At present, lithium-ion batteries are the most widespread type, although they have certain limits: degradation over time, finite cycles, difficulties with recycling, and dependence on critical raw materials concentrated in a few parts of the world. These drawbacks mean that something more resilient will be required for an electricity system designed to last for decades, even centuries. So, even as technology races towards the hyper-digital, this particular search is going back to basics.
Sand that stores up heat
In Finland, the startup Polar Night Energy has developed a “sand battery”. The company fills an enormous silo with common sand which has been heated to as much as over 500 °C using excess electricity. The heat is then stored for weeks or months and released when needed, for example for district heating in cities.

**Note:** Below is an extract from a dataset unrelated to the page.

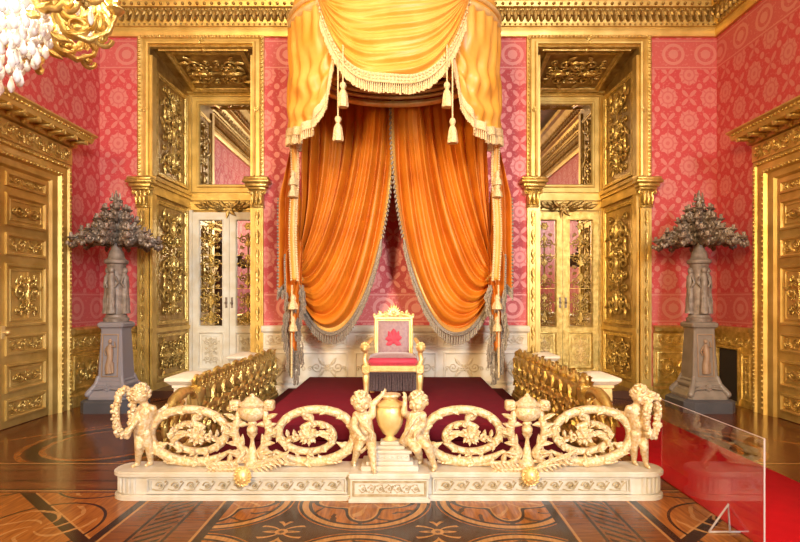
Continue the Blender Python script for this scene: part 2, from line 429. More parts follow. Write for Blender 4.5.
# ================================================================= ROOM SHELL
def struct(name, mb, mat, parent=None, **k):
    o = mb.build(name, mat, parent, **k)
    if not parent: o['kind'] = 'structure'
    return o
def slab(a, b): m = MB(); m.box(a, b); return m
struct('floor', slab((XL-.3,YR-.3,-.15),(XR+.3,YB+1.8,0)), M['parquet'])
plaster = simple('ceiling_plaster', (.5,.42,.3), .7)
struct('ceiling', slab((XL-.3,YR-.3,ZC),(XR+.3,YB+1.8,ZC+.15)), plaster)
NL = (-4.13,-2.45); NR = (2.20,3.85); NT = 5.76   # the two deep niches
wb = MB()
for x0,x1,z0,z1 in ((XL,NL[0],0,ZC),(NL[1],NR[0],0,ZC),(NR[1],XR,0,ZC),(NL[0],NL[1],NT,ZC),(NR[0],NR[1],NT,ZC)): wb.box((x0,YB,z0),(x1,YB+.12,z1))
struct('wall_back', wb, M['damask_x'])
struct('wall_left', slab((XL-.15,YR,0),(XL,YB+.12,ZC)), M['damask_y'])
struct('wall_right', slab((XR,YR,0),(XR+.15,YB+.12,ZC)), M['damask_y'])
struct('wall_rear', slab((XL,YR-.15,0),(XR,YR,ZC)), M['damask_x'])

# ---- cornice
CP = [(5.88,0),(5.88,.05),(5.93,.07),(5.99,.07),(6.0,.04),(6.03,.04),(6.04,.07),(6.09,.075),(6.10,.05),(6.30,.10),(6.31,.16),(6.38,.18),(6.40,.15),(6.62,.26),(6.64,.36),(6.72,.38),(6.75,.34),(6.98,.52),(7.0,.62),(7.1,.64),(7.12,0)]
def cornice(name, Mx, L, fine):
    root = empty(name, kind='structure')
    a = MB(); a.M = Mx; a.sweep(CP, 0, L, 1, -1); a.build('cornice_moulding', M['gold_plain'], root, smooth=25)
    b = MB(); b.M = Mx; n = int(L/.085)
    b.beads(.05, 6.065, L-.05, 6.065, n, .022, .07)
    b.leafrow(.12, L-.12, 6.11, .19, int(L/.11), .065, 1, .35); b.leafrow(.17, L-.07, 6.30, .12, int(L/.11), .10, -1, .35)
    b.beads(.2, 6.345, L-.2, 6.345, int(L/.12), .028, .175)
    b.build('leaf_and_bead_ornament', M['gold_dark'], root, smooth=60)
    c = MB(); c.M = Mx
    if fine:
        n = int(L/.3); p = L/n
        for i in range(n):
            x = p*(i+.5)
            c.rosette(x, 6.5, .095, .2, 6)
            for sg in (-1,1): c.leaf(x+sg*p*.46, 6.42, PI/2+sg*.5, .17, .09, .2, .04, .2*sg); c.spiral(x+sg*p*.28, 6.56, .05, 0, 1.1, sg, .012, .22)
    else:
        c.leafrow(.3, L-.3, 6.42, .2, int(L/.22), .19, 1, .3)
    c.dentils(.4, L-.4, 6.66, 6.74, int(L/.16), .34, .44)
    c.leafrow(.45, L-.45, 6.78, .2, int(L/.2), .38, 1, .35)
    c.build('acanthus_ornament', M['gold_dark'], root, smooth=60)
cornice('trim_1', onback(XL,YB,0), XR-XL, True)
cornice('trim_2', onleft(XL,YR,0), YB-YR, True)
cornice('trim_3', onright(XR,YB,0), YB-YR, True)
cornice('trim_4', onrear(XR,YR,0), XR-XL, False)

# ---- dado
def dado(name, Mx, L, plain, carve, npan, ends=(0,0)):
    root = empty(name, kind='structure')
    a = MB(); a.M = Mx
    prof = [(0,0),(0,.07),(.16,.07),(.19,.045),(.20,.03),(.80,.03),(.81,.05),(.84,.05),(.85,.035),(1.06,.035),(1.07,.06),(1.10,.085),(1.15,.095),(1.18,.07),(1.19,0)]
    a.sweep(prof, 0, L, *ends)
    a.build('dado_moulding', plain, root, smooth=25)
    b = MB(); b.M = Mx; p = L/npan; g = MB(); g.M = Mx
    for i in range(npan):
        x0,x1 = p*i+.05, p*(i+1)-.05
        b.rframe(x0,.24,x1,.76,[(0,.03),(.005,.05),(.025,.055),(.035,.045),(.04,.03)])
        b.rframe(x0,.87,x1,1.04,[(0,.035),(.004,.045),(.015,.048),(.02,.035)])
        g.rinceau(x0+.03, x1-.03, .955, .14, .035)
        if x1-x0 > 1.1:
            cx = (x0+x1)/2
            for sg in (-1,1):
                k = int((x1-x0)/1.0)
            nn = max(1,round((x1-x0)/.85))
            for q in range(nn):
                c2 = x0+(x1-x0)*(q+.5)/nn
                g.rosette(c2,.5,.07,.035)
                for sg in (-1,1):
                    g.spiral(c2+sg*.17,.51,.085,0 if sg<0 else PI,1.4,sg,.011,.04); g.spiral(c2+sg*.28,.48,.05,0 if sg<0 else PI,1.1,-sg,.009,.04)
                    for w_ in (-1,1): g.leaf(c2+sg*.05,.5+w_*.04,(0 if sg>0 else PI)+w_*sg*.7,.16,.06,.035,.02,.2*w_*sg)
        else: g.rinceau(x0+.05, x1-.05, .5, min(.34,(x1-x0)*.8), .035)
    b.build('panel_moulding', plain, root, smooth=25)
    g.build('carved_relief', carve, root, smooth=60)
    return root
dado('trim_5', onback(XL,YB,0), -4.33-XL, M['gold'], M['gold'], 1, (1,0))
dado('trim_6', onback(-2.29,YB,0), 2.05+2.29, M['ivory'], M['ivory_gilt'], 3)
dado('trim_7', onback(4.07,YB,0), XR-4.07, M['gold'], M['gold'], 1, (0,-1))
dado('trim_8', onleft(XL,7.9,0), YB-7.9, M['gold'], M['gold'], 1, (0,-1))
dado('trim_9', onleft(XL,YR,0), 5.0-YR, M['gold'], M['gold'], 5)
dado('trim_10', onright(XR,4.95,0), 4.95-YR, M['gold'], M['gold'], 5)
dado('trim_11', onrear(XR,YR,0), XR-XL, M['gold'], M['gold'], 6, (0,0))
# dado with the dark hearth-like opening, right wall
r12 = empty('trim_12', kind='structure')
a = MB(); a.M = onright(XR,YB,0)
a.box((.0,.86,0),(.93,1.06,.04)); a.box((0,1.06,0),(.93,1.12,.07)); a.box((0,1.12,0),(.93,1.19,.095)); a.box((0,0,0),(.08,.86,.04)); a.box((.66,0,0),(.93,.86,.04))
a.rframe(.06,0,.68,.88,[(0,.04),(.005,.07),(.03,.075),(.045,.05),(.05,.02)]); a.rframe(.70,.1,.91,.8,[(0,.04),(.005,.055),(.02,.055),(.03,.04)])
a.build('dado_moulding', M['gold'], r12, smooth=25)
a = MB(); a.M = onright(XR,YB,0); a.rinceau(.05,.9,.96,.15,.04); a.arabesque(.805,.45,.15,.6,.04); a.build('carved_relief', M['gold'], r12, smooth=60)
a = MB(); a.M = onright(XR,YB,0); a.box((.08,0.0,.002),(.66,.86,.012)); a.build('dark_recess_panel', M['black'], r12)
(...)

The principle couldn’t be simpler: surplus electrical energy is transformed into heat through resistors, and then stored by the sand thanks to its high thermal capacity and chemical stability. The system subsequently releases the heat upon request. No elements like lithium or cobalt are needed, there is no significant chemical degradation, and storage is made possible thanks simply to a common material available practically everywhere.
So what makes it different from electrochemical batteries? With sand, it's not electricity that’s being stored, but heat. However, with a significant share of Europe's energy consumption going towards heating, far-reaching thermal storage can become a pillar of energy security. A brick or a grain of sand can be heated and cooled for decades without losing capacity. It calls for a different way of thinking: not the planned obsolescence of an electronic device, but the almost-geological durability of the material.